▸ The exercise: Below is the data. Give it again, complete and exact.

▸ Information shown:
==========

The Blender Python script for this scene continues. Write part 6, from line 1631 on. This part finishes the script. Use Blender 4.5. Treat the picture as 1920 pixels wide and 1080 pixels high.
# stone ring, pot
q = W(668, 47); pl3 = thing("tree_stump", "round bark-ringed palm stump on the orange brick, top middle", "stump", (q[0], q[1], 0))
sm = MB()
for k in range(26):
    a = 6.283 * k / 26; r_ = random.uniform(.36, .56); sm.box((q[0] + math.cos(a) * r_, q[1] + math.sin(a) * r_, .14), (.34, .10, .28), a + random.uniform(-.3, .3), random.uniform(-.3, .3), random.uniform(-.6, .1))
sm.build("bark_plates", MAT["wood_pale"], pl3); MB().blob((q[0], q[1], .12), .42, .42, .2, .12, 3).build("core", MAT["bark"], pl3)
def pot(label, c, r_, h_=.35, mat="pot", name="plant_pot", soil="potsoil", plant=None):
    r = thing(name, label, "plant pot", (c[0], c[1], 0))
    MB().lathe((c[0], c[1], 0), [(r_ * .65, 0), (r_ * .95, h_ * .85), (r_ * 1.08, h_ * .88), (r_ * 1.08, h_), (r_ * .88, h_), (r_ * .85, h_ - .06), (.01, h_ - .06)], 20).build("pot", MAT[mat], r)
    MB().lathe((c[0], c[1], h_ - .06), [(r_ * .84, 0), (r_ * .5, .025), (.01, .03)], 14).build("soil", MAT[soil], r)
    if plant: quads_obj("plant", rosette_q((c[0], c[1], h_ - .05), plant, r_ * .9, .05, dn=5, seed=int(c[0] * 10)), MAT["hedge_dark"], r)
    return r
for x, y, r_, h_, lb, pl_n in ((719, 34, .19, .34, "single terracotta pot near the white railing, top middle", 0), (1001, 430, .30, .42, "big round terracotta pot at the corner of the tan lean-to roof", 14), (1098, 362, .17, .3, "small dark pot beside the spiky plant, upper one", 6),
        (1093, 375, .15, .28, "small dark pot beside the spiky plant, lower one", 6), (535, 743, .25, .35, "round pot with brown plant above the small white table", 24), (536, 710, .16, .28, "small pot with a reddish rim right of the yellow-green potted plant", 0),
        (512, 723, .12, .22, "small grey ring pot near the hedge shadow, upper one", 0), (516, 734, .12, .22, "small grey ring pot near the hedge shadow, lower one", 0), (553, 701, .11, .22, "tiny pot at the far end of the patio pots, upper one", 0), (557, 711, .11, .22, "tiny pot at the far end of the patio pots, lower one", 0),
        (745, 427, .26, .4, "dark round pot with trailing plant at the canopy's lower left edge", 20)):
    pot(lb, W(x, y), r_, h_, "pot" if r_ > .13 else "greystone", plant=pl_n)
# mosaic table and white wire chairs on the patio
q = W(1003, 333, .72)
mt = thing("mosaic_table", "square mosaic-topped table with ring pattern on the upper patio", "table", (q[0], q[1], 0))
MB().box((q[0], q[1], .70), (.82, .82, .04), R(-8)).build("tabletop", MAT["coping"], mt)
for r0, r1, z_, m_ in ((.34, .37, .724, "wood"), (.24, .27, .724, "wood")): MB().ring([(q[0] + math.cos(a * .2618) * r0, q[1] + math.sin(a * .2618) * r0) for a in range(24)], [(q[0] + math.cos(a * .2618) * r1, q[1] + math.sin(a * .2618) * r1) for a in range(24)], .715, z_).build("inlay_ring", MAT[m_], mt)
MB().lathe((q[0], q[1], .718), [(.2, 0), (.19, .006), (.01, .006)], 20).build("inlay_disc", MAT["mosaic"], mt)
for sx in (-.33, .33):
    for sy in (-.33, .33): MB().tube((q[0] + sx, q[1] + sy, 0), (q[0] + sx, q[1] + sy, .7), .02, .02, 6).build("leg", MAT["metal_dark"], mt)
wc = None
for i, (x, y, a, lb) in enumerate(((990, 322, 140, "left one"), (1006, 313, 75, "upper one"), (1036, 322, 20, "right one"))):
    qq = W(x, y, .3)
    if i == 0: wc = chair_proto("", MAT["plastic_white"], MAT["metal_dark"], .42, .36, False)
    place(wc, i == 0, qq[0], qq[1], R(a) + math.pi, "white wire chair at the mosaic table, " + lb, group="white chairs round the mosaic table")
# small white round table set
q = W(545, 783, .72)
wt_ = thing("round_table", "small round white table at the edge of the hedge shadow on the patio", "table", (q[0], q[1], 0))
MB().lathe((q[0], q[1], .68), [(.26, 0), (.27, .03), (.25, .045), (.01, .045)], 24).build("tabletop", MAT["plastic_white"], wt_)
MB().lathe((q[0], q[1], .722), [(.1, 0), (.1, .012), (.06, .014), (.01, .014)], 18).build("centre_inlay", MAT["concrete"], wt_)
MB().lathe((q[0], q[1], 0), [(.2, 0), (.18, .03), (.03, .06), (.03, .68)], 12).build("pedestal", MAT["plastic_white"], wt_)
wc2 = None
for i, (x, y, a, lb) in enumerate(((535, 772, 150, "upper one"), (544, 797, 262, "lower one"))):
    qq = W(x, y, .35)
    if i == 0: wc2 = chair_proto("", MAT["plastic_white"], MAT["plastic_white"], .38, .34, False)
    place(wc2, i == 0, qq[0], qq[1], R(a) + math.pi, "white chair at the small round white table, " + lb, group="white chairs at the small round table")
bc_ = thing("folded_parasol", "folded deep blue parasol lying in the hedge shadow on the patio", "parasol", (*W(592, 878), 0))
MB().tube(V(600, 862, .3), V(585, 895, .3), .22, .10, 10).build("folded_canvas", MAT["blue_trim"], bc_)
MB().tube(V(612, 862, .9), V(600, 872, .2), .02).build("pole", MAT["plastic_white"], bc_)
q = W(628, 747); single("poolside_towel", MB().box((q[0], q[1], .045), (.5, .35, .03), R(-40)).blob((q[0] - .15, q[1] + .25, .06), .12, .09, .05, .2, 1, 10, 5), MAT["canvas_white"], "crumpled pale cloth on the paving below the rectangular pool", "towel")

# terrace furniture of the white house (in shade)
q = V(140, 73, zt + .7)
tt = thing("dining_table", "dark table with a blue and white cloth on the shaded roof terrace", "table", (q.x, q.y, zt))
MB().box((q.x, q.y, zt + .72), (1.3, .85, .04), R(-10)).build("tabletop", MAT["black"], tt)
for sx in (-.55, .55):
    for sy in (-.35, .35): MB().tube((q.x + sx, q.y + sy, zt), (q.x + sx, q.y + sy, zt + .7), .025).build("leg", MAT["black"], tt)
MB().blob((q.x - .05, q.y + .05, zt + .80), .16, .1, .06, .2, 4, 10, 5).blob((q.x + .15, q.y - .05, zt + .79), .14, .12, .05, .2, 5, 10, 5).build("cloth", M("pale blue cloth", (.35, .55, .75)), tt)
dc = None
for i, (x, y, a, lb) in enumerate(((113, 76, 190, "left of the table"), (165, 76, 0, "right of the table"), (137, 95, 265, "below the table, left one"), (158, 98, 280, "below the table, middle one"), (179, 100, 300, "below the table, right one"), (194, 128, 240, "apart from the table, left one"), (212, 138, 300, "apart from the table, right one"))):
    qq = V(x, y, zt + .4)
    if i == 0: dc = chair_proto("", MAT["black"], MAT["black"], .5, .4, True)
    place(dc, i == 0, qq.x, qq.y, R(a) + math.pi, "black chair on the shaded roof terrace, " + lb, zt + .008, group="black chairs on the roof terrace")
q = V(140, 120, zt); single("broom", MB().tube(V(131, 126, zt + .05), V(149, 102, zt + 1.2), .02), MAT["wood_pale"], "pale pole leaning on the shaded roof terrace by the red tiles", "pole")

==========

▸ Full response:
The Blender Python script for this scene continues. Write part 6, from line 1631 on. This part finishes the script. Use Blender 4.5. Treat the picture as 1920 pixels wide and 1080 pixels high.
# stone ring, pot
q = W(668, 47); pl3 = thing("tree_stump", "round bark-ringed palm stump on the orange brick, top middle", "stump", (q[0], q[1], 0))
sm = MB()
for k in range(26):
    a = 6.283 * k / 26; r_ = random.uniform(.36, .56); sm.box((q[0] + math.cos(a) * r_, q[1] + math.sin(a) * r_, .14), (.34, .10, .28), a + random.uniform(-.3, .3), random.uniform(-.3, .3), random.uniform(-.6, .1))
sm.build("bark_plates", MAT["wood_pale"], pl3); MB().blob((q[0], q[1], .12), .42, .42, .2, .12, 3).build("core", MAT["bark"], pl3)
def pot(label, c, r_, h_=.35, mat="pot", name="plant_pot", soil="potsoil", plant=None):
    r = thing(name, label, "plant pot", (c[0], c[1], 0))
    MB().lathe((c[0], c[1], 0), [(r_ * .65, 0), (r_ * .95, h_ * .85), (r_ * 1.08, h_ * .88), (r_ * 1.08, h_), (r_ * .88, h_), (r_ * .85, h_ - .06), (.01, h_ - .06)], 20).build("pot", MAT[mat], r)
    MB().lathe((c[0], c[1], h_ - .06), [(r_ * .84, 0), (r_ * .5, .025), (.01, .03)], 14).build("soil", MAT[soil], r)
    if plant: quads_obj("plant", rosette_q((c[0], c[1], h_ - .05), plant, r_ * .9, .05, dn=5, seed=int(c[0] * 10)), MAT["hedge_dark"], r)
    return r
for x, y, r_, h_, lb, pl_n in ((719, 34, .19, .34, "single terracotta pot near the white railing, top middle", 0), (1001, 430, .30, .42, "big round terracotta pot at the corner of the tan lean-to roof", 14), (1098, 362, .17, .3, "small dark pot beside the spiky plant, upper one", 6),
        (1093, 375, .15, .28, "small dark pot beside the spiky plant, lower one", 6), (535, 743, .25, .35, "round pot with brown plant above the small white table", 24), (536, 710, .16, .28, "small pot with a reddish rim right of the yellow-green potted plant", 0),
        (512, 723, .12, .22, "small grey ring pot near the hedge shadow, upper one", 0), (516, 734, .12, .22, "small grey ring pot near the hedge shadow, lower one", 0), (553, 701, .11, .22, "tiny pot at the far end of the patio pots, upper one", 0), (557, 711, .11, .22, "tiny pot at the far end of the patio pots, lower one", 0),
        (745, 427, .26, .4, "dark round pot with trailing plant at the canopy's lower left edge", 20)):
    pot(lb, W(x, y), r_, h_, "pot" if r_ > .13 else "greystone", plant=pl_n)
# mosaic table and white wire chairs on the patio
q = W(1003, 333, .72)
mt = thing("mosaic_table", "square mosaic-topped table with ring pattern on the upper patio", "table", (q[0], q[1], 0))
MB().box((q[0], q[1], .70), (.82, .82, .04), R(-8)).build("tabletop", MAT["coping"], mt)
for r0, r1, z_, m_ in ((.34, .37, .724, "wood"), (.24, .27, .724, "wood")): MB().ring([(q[0] + math.cos(a * .2618) * r0, q[1] + math.sin(a * .2618) * r0) for a in range(24)], [(q[0] + math.cos(a * .2618) * r1, q[1] + math.sin(a * .2618) * r1) for a in range(24)], .715, z_).build("inlay_ring", MAT[m_], mt)
MB().lathe((q[0], q[1], .718), [(.2, 0), (.19, .006), (.01, .006)], 20).build("inlay_disc", MAT["mosaic"], mt)
for sx in (-.33, .33):
    for sy in (-.33, .33): MB().tube((q[0] + sx, q[1] + sy, 0), (q[0] + sx, q[1] + sy, .7), .02, .02, 6).build("leg", MAT["metal_dark"], mt)
wc = None
for i, (x, y, a, lb) in enumerate(((990, 322, 140, "left one"), (1006, 313, 75, "upper one"), (1036, 322, 20, "right one"))):
    qq = W(x, y, .3)
    if i == 0: wc = chair_proto("", MAT["plastic_white"], MAT["metal_dark"], .42, .36, False)
    place(wc, i == 0, qq[0], qq[1], R(a) + math.pi, "white wire chair at the mosaic table, " + lb, group="white chairs round the mosaic table")
# small white round table set
q = W(545, 783, .72)
wt_ = thing("round_table", "small round white table at the edge of the hedge shadow on the patio", "table", (q[0], q[1], 0))
MB().lathe((q[0], q[1], .68), [(.26, 0), (.27, .03), (.25, .045), (.01, .045)], 24).build("tabletop", MAT["plastic_white"], wt_)
MB().lathe((q[0], q[1], .722), [(.1, 0), (.1, .012), (.06, .014), (.01, .014)], 18).build("centre_inlay", MAT["concrete"], wt_)
MB().lathe((q[0], q[1], 0), [(.2, 0), (.18, .03), (.03, .06), (.03, .68)], 12).build("pedestal", MAT["plastic_white"], wt_)
wc2 = None
for i, (x, y, a, lb) in enumerate(((535, 772, 150, "upper one"), (544, 797, 262, "lower one"))):
    qq = W(x, y, .35)
    if i == 0: wc2 = chair_proto("", MAT["plastic_white"], MAT["plastic_white"], .38, .34, False)
    place(wc2, i == 0, qq[0], qq[1], R(a) + math.pi, "white chair at the small round white table, " + lb, group="white chairs at the small round table")
bc_ = thing("folded_parasol", "folded deep blue parasol lying in the hedge shadow on the patio", "parasol", (*W(592, 878), 0))
MB().tube(V(600, 862, .3), V(585, 895, .3), .22, .10, 10).build("folded_canvas", MAT["blue_trim"], bc_)
MB().tube(V(612, 862, .9), V(600, 872, .2), .02).build("pole", MAT["plastic_white"], bc_)
q = W(628, 747); single("poolside_towel", MB().box((q[0], q[1], .045), (.5, .35, .03), R(-40)).blob((q[0] - .15, q[1] + .25, .06), .12, .09, .05, .2, 1, 10, 5), MAT["canvas_white"], "crumpled pale cloth on the paving below the rectangular pool", "towel")

# terrace furniture of the white house (in shade)
q = V(140, 73, zt + .7)
tt = thing("dining_table", "dark table with a blue and white cloth on the shaded roof terrace", "table", (q.x, q.y, zt))
MB().box((q.x, q.y, zt + .72), (1.3, .85, .04), R(-10)).build("tabletop", MAT["black"], tt)
for sx in (-.55, .55):
    for sy in (-.35, .35): MB().tube((q.x + sx, q.y + sy, zt), (q.x + sx, q.y + sy, zt + .7), .025).build("leg", MAT["black"], tt)
MB().blob((q.x - .05, q.y + .05, zt + .80), .16, .1, .06, .2, 4, 10, 5).blob((q.x + .15, q.y - .05, zt + .79), .14, .12, .05, .2, 5, 10, 5).build("cloth", M("pale blue cloth", (.35, .55, .75)), tt)
dc = None
for i, (x, y, a, lb) in enumerate(((113, 76, 190, "left of the table"), (165, 76, 0, "right of the table"), (137, 95, 265, "below the table, left one"), (158, 98, 280, "below the table, middle one"), (179, 100, 300, "below the table, right one"), (194, 128, 240, "apart from the table, left one"), (212, 138, 300, "apart from the table, right one"))):
    qq = V(x, y, zt + .4)
    if i == 0: dc = chair_proto("", MAT["black"], MAT["black"], .5, .4, True)
    place(dc, i == 0, qq.x, qq.y, R(a) + math.pi, "black chair on the shaded roof terrace, " + lb, zt + .008, group="black chairs on the roof terrace")
q = V(140, 120, zt); single("broom", MB().tube(V(131, 126, zt + .05), V(149, 102, zt + 1.2), .02), MAT["wood_pale"], "pale pole leaning on the shaded roof terrace by the red tiles", "pole")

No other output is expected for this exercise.